Task:
Each record that follows should be repeated exactly, minus any images.

3D scene scripts
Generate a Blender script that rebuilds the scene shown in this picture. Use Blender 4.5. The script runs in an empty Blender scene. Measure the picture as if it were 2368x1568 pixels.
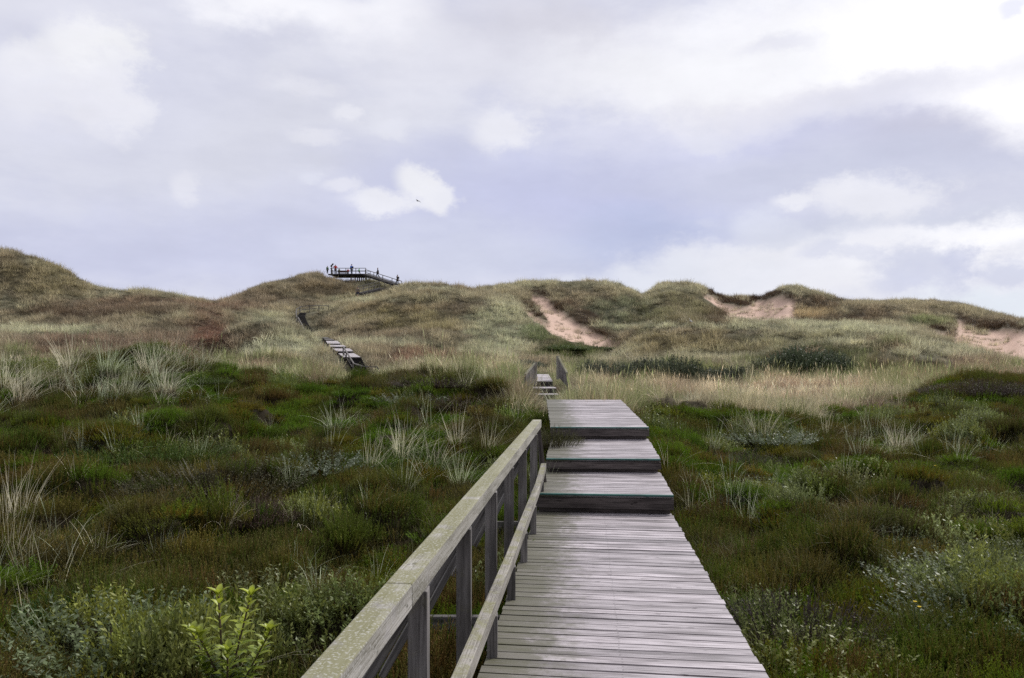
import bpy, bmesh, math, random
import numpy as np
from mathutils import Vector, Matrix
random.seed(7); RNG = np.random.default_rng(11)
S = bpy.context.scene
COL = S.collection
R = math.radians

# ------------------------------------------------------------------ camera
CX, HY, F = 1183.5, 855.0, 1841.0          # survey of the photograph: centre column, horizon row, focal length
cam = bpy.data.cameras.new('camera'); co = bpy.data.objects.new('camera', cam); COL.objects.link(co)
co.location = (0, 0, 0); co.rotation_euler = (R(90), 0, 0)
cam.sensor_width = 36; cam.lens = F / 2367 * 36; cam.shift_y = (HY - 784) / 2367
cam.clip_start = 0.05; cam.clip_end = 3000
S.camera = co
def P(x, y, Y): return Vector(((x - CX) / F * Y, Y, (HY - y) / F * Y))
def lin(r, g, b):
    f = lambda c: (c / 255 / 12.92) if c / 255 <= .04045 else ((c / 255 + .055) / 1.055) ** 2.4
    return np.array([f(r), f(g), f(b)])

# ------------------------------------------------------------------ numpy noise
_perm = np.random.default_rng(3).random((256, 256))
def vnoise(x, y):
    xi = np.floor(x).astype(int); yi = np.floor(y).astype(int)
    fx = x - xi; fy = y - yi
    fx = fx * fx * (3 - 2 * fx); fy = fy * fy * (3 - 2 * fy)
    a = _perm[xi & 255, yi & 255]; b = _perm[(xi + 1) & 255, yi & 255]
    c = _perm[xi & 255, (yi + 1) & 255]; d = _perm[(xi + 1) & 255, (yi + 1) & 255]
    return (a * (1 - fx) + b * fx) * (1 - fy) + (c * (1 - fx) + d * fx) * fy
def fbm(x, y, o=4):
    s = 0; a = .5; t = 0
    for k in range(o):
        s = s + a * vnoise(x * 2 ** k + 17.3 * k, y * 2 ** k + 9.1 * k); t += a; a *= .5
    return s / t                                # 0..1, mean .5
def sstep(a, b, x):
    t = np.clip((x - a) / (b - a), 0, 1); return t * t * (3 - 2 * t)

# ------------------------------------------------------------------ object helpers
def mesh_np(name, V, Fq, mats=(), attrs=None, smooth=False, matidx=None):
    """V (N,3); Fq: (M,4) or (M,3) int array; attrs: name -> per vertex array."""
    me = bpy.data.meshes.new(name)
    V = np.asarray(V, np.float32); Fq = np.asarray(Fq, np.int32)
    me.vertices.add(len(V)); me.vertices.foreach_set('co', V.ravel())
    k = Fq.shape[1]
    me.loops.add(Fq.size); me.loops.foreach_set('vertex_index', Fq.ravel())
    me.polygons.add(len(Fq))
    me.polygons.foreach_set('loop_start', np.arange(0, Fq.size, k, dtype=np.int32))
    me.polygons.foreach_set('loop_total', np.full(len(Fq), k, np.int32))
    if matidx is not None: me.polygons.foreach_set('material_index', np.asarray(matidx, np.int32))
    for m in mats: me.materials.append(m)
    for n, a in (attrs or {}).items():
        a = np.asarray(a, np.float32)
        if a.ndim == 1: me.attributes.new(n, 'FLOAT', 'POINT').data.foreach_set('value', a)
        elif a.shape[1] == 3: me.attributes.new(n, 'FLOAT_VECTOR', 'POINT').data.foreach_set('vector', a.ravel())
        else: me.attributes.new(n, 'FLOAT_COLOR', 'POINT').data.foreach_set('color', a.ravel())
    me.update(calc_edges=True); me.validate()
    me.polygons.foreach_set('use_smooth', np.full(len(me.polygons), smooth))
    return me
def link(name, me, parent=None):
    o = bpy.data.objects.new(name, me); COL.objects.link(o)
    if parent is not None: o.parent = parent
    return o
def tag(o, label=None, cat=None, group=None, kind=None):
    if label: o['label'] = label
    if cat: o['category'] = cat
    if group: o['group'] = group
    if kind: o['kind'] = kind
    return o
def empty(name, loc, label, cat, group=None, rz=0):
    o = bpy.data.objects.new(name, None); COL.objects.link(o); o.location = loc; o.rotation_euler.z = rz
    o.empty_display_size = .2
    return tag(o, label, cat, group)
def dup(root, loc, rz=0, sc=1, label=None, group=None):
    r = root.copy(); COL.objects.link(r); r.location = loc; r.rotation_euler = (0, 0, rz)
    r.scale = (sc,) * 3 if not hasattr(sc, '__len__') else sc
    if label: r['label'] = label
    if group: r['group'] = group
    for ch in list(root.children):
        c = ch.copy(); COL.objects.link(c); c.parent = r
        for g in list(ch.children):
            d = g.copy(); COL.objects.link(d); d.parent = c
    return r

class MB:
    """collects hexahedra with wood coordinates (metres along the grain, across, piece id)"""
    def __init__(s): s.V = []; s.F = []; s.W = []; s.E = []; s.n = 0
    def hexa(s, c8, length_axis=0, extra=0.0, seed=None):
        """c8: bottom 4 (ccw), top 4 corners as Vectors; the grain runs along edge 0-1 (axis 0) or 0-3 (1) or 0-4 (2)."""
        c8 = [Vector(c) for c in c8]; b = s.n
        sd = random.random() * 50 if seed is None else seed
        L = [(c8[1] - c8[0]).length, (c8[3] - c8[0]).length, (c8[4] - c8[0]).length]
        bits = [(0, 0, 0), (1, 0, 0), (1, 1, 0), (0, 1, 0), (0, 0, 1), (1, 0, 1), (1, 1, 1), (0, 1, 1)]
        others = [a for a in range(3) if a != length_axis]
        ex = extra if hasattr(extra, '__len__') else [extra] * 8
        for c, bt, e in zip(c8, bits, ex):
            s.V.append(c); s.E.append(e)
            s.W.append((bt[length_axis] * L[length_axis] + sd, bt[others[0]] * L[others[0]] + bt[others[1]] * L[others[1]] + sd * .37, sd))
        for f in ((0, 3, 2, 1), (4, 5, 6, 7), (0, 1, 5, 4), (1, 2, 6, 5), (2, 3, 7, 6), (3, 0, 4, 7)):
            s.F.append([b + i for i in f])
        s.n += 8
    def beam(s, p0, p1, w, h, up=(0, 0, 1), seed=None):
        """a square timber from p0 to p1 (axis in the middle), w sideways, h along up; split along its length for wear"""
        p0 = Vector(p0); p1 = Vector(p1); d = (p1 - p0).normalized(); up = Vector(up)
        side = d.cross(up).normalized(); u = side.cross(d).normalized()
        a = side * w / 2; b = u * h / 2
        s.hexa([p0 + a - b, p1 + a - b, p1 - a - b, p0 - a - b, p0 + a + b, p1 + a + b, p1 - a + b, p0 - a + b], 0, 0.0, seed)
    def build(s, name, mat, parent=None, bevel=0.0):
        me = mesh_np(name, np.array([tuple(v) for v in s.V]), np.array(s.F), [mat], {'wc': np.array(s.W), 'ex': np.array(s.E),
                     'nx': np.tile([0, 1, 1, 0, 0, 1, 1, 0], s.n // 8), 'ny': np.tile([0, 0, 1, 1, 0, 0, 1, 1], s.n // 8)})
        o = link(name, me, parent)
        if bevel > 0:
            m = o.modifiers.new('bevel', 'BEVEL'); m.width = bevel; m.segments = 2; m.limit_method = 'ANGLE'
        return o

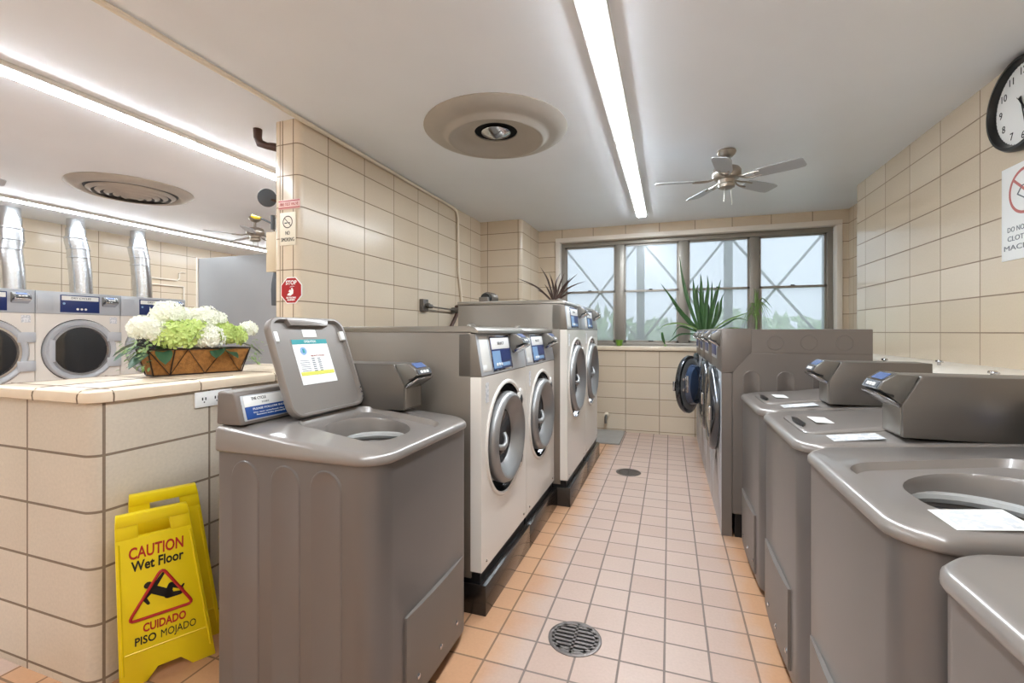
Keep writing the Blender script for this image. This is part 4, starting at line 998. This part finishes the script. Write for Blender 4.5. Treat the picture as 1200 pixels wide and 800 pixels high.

Expected output:
Generate a Blender script that rebuilds the scene shown in this picture. Use Blender 4.5. The script runs in an empty Blender scene. Measure the picture as if it were 2368x1568 pixels.
import bpy, bmesh, math, random
import numpy as np
from mathutils import Vector, Matrix
random.seed(7); RNG = np.random.default_rng(11)
S = bpy.context.scene
COL = S.collection
R = math.radians

# ------------------------------------------------------------------ camera
CX, HY, F = 1183.5, 855.0, 1841.0          # survey of the photograph: centre column, horizon row, focal length
cam = bpy.data.cameras.new('camera'); co = bpy.data.objects.new('camera', cam); COL.objects.link(co)
co.location = (0, 0, 0); co.rotation_euler = (R(90), 0, 0)
cam.sensor_width = 36; cam.lens = F / 2367 * 36; cam.shift_y = (HY - 784) / 2367
cam.clip_start = 0.05; cam.clip_end = 3000
S.camera = co
def P(x, y, Y): return Vector(((x - CX) / F * Y, Y, (HY - y) / F * Y))
def lin(r, g, b):
    f = lambda c: (c / 255 / 12.92) if c / 255 <= .04045 else ((c / 255 + .055) / 1.055) ** 2.4
    return np.array([f(r), f(g), f(b)])

# ------------------------------------------------------------------ numpy noise
_perm = np.random.default_rng(3).random((256, 256))
def vnoise(x, y):
    xi = np.floor(x).astype(int); yi = np.floor(y).astype(int)
    fx = x - xi; fy = y - yi
    fx = fx * fx * (3 - 2 * fx); fy = fy * fy * (3 - 2 * fy)
    a = _perm[xi & 255, yi & 255]; b = _perm[(xi + 1) & 255, yi & 255]
    c = _perm[xi & 255, (yi + 1) & 255]; d = _perm[(xi + 1) & 255, (yi + 1) & 255]
    return (a * (1 - fx) + b * fx) * (1 - fy) + (c * (1 - fx) + d * fx) * fy
def fbm(x, y, o=4):
    s = 0; a = .5; t = 0
    for k in range(o):
        s = s + a * vnoise(x * 2 ** k + 17.3 * k, y * 2 ** k + 9.1 * k); t += a; a *= .5
    return s / t                                # 0..1, mean .5
def sstep(a, b, x):
    t = np.clip((x - a) / (b - a), 0, 1); return t * t * (3 - 2 * t)

# ------------------------------------------------------------------ object helpers
def mesh_np(name, V, Fq, mats=(), attrs=None, smooth=False, matidx=None):
    """V (N,3); Fq: (M,4) or (M,3) int array; attrs: name -> per vertex array."""
    me = bpy.data.meshes.new(name)
    V = np.asarray(V, np.float32); Fq = np.asarray(Fq, np.int32)
    me.vertices.add(len(V)); me.vertices.foreach_set('co', V.ravel())
    k = Fq.shape[1]
    me.loops.add(Fq.size); me.loops.foreach_set('vertex_index', Fq.ravel())
    me.polygons.add(len(Fq))
    me.polygons.foreach_set('loop_start', np.arange(0, Fq.size, k, dtype=np.int32))
    me.polygons.foreach_set('loop_total', np.full(len(Fq), k, np.int32))
    if matidx is not None: me.polygons.foreach_set('material_index', np.asarray(matidx, np.int32))
    for m in mats: me.materials.append(m)
    for n, a in (attrs or {}).items():
        a = np.asarray(a, np.float32)
        if a.ndim == 1: me.attributes.new(n, 'FLOAT', 'POINT').data.foreach_set('value', a)
        elif a.shape[1] == 3: me.attributes.new(n, 'FLOAT_VECTOR', 'POINT').data.foreach_set('vector', a.ravel())
        else: me.attributes.new(n, 'FLOAT_COLOR', 'POINT').data.foreach_set('color', a.ravel())
    me.update(calc_edges=True); me.validate()
    me.polygons.foreach_set('use_smooth', np.full(len(me.polygons), smooth))
    return me
def link(name, me, parent=None):
    o = bpy.data.objects.new(name, me); COL.objects.link(o)
    if parent is not None: o.parent = parent
    return o
def tag(o, label=None, cat=None, group=None, kind=None):
    if label: o['label'] = label
    if cat: o['category'] = cat
    if group: o['group'] = group
    if kind: o['kind'] = kind
    return o
def empty(name, loc, label, cat, group=None, rz=0):
    o = bpy.data.objects.new(name, None); COL.objects.link(o); o.location = loc; o.rotation_euler.z = rz
    o.empty_display_size = .2
    return tag(o, label, cat, group)
def dup(root, loc, rz=0, sc=1, label=None, group=None):
    r = root.copy(); COL.objects.link(r); r.location = loc; r.rotation_euler = (0, 0, rz)
    r.scale = (sc,) * 3 if not hasattr(sc, '__len__') else sc
    if label: r['label'] = label
    if group: r['group'] = group
    for ch in list(root.children):
        c = ch.copy(); COL.objects.link(c); c.parent = r
        for g in list(ch.children):
            d = g.copy(); COL.objects.link(d); d.parent = c
    return r

class MB:
    """collects hexahedra with wood coordinates (metres along the grain, across, piece id)"""
    def __init__(s): s.V = []; s.F = []; s.W = []; s.E = []; s.n = 0
    def hexa(s, c8, length_axis=0, extra=0.0, seed=None):
        """c8: bottom 4 (ccw), top 4 corners as Vectors; the grain runs along edge 0-1 (axis 0) or 0-3 (1) or 0-4 (2)."""
        c8 = [Vector(c) for c in c8]; b = s.n
        sd = random.random() * 50 if seed is None else seed
        L = [(c8[1] - c8[0]).length, (c8[3] - c8[0]).length, (c8[4] - c8[0]).length]
        bits = [(0, 0, 0), (1, 0, 0), (1, 1, 0), (0, 1, 0), (0, 0, 1), (1, 0, 1), (1, 1, 1), (0, 1, 1)]
        others = [a for a in range(3) if a != length_axis]
        ex = extra if hasattr(extra, '__len__') else [extra] * 8
        for c, bt, e in zip(c8, bits, ex):
            s.V.append(c); s.E.append(e)
            s.W.append((bt[length_axis] * L[length_axis] + sd, bt[others[0]] * L[others[0]] + bt[others[1]] * L[others[1]] + sd * .37, sd))
        for f in ((0, 3, 2, 1), (4, 5, 6, 7), (0, 1, 5, 4), (1, 2, 6, 5), (2, 3, 7, 6), (3, 0, 4, 7)):
            s.F.append([b + i for i in f])
        s.n += 8
    def beam(s, p0, p1, w, h, up=(0, 0, 1), seed=None):
        """a square timber from p0 to p1 (axis in the middle), w sideways, h along up; split along its length for wear"""
        p0 = Vector(p0); p1 = Vector(p1); d = (p1 - p0).normalized(); up = Vector(up)
        side = d.cross(up).normalized(); u = side.cross(d).normalized()
        a = side * w / 2; b = u * h / 2
        s.hexa([p0 + a - b, p1 + a - b, p1 - a - b, p0 - a - b, p0 + a + b, p1 + a + b, p1 - a + b, p0 - a + b], 0, 0.0, seed)
    def build(s, name, mat, parent=None, bevel=0.0):
        me = mesh_np(name, np.array([tuple(v) for v in s.V]), np.array(s.F), [mat], {'wc': np.array(s.W), 'ex': np.array(s.E),
                     'nx': np.tile([0, 1, 1, 0, 0, 1, 1, 0], s.n // 8), 'ny': np.tile([0, 0, 1, 1, 0, 0, 1, 1], s.n // 8)})
        o = link(name, me, parent)
        if bevel > 0:
            m = o.modifiers.new('bevel', 'BEVEL'); m.width = bevel; m.segments = 2; m.limit_method = 'ANGLE'
        return o

Keep writing the Blender script for this image. This is part 4, starting at line 998. This part finishes the script. Write for Blender 4.5. Treat the picture as 1200 pixels wide and 800 pixels high.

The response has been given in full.